Conviver é falar no plural: “nós”. O São Paulo, hoje, usa mais a primeira pessoa do singular: “eu”.
No “clube da fé”, histórico apelido do Tricolor, ninguém parece ter fé em ninguém, a não ser em suas necessidades. Desde os que vestem calça e camisa sociais até aqueles que fincam as travas da chuteira nos gramados, todos só olham para o próprio umbigo.
Da atuação razoável contra o fragílimo Mogi Mirim poderia se repercutir o esboço de recuperação de Centurión ou mais uma jornada invicta da defesa, mas o saldo da vitória por 2 a 0 são as reclamações de Rogério – endossadas por Paulo Henrique Ganso – e Alan Kardec.
O São Paulo parece ter noção dos erros cometidos nos últimos anos, e que levaram o clube da condição de referência de organização à de exemplo de bagunça. Mas, hoje, parece um grande barco em que cada um rema para um lado, e que, portanto, não sai do lugar.
Edgardo Bauza é um técnico vitorioso de métodos pouco vistosos a quem se deleita com o trio MSN no Barcelona, por exemplo, mas profundamente conhecidos por aqueles que estudaram sua contratação no São Paulo. Seu currículo não o torna imune de críticas. Algumas de suasescolhas nestes dois meses são questionáveis. Sua opinião de que Rogério pode ser mais decisivo como segundo atacante do que aberto soa um erro. Mas é preciso tempo e, acima de tudo, disposição em ajudá-lo.
Demonstrar inconformismo com certas situações como o banco de reservas não deixa de ser um sinal positivo, mas é preciso haver limites, bem como demonstrações de flexibilidade do técnico.
Qualquer jogador, principalmente os que já estavam na equipe, sabe que o Tricolor tenta ressurgir do limbo depois de pavorosas gestões – a última, um “case” predatório – e, dessa vez, com pessoas aparentemente sérias no poder. Com alguns erros, sim, mas munidas da imensa vontade de acertar, e, em setores estratégicos, de boa competência.
Acontece que no “clube da fé”, que virou o “clube do eu”, há gente demais pouco preocupada com o bem coletivo, mas muito interessada no sucesso pessoal. O empresário milionário que ajudou a derrubar o ex-presidente pressiona pela volta do antigo auxiliar à função para não perder o poder de palpitar.

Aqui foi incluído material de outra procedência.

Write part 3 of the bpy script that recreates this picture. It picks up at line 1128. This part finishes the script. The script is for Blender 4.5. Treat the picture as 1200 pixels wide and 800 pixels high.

O conselheiro tenta adiar a aprovação do recebimento de R$ 60 milhões para ganhar moral em seu grupo político. O diretor do departamento X tenta provar a todos que é mais competente que o diretor do departamento Y. E vice-versa. Quem não está satisfeito com sua função tenta desqualificar aqueles que ocupam seu velho lugar. O assessor da presidência critica o jogador publicamente.
O atacante quer jogar aberto, mas o técnico diz que ele é mais decisivo pelo meio. O meia quer escolher os atacantes da ponta. O centroavante reserva quer falar para o técnico, mas manda o recado pelo jornalista. O jogador que não quer dar entrevistas porque tem dinheiro a receber do clube faz biquinho pro companheiro que atende os jornalistas.
A torcida organizada quer ingressos e dinheiro para viajar e financiar seu carnaval, mas sente-se no direito de palpitar no salário do jogador e do dirigente. O presidente permite que essa torcida tenha tais privilégios. A organizada vaia. Os demais aplaudem. Eles brigam.
Ou o São Paulo absorve palavras básicas de convivência em quaisquer esferas sociais, como compreensão, solidariedade, companheirismo, e deixa para trás o narcisismo e o egoísmo que caracterizam seu grupo há anos, ou aprende a gerir seus problemas, ciente de que só haverá êxito individual se forem capazes de esticar a mão uns aos outros, ao paraense Ganso, ao carioca Alan Kardec, ao uruguaio Lugano, ao pernambucano Rogério, aos argentinos Edgardo Bauza, Centurión e Calleri, independentemente de onde nasceram, cresceram ou de que língua falam, ou será mais um ano que terminará em lamúrias, “mimimi” e falta de “simancol”.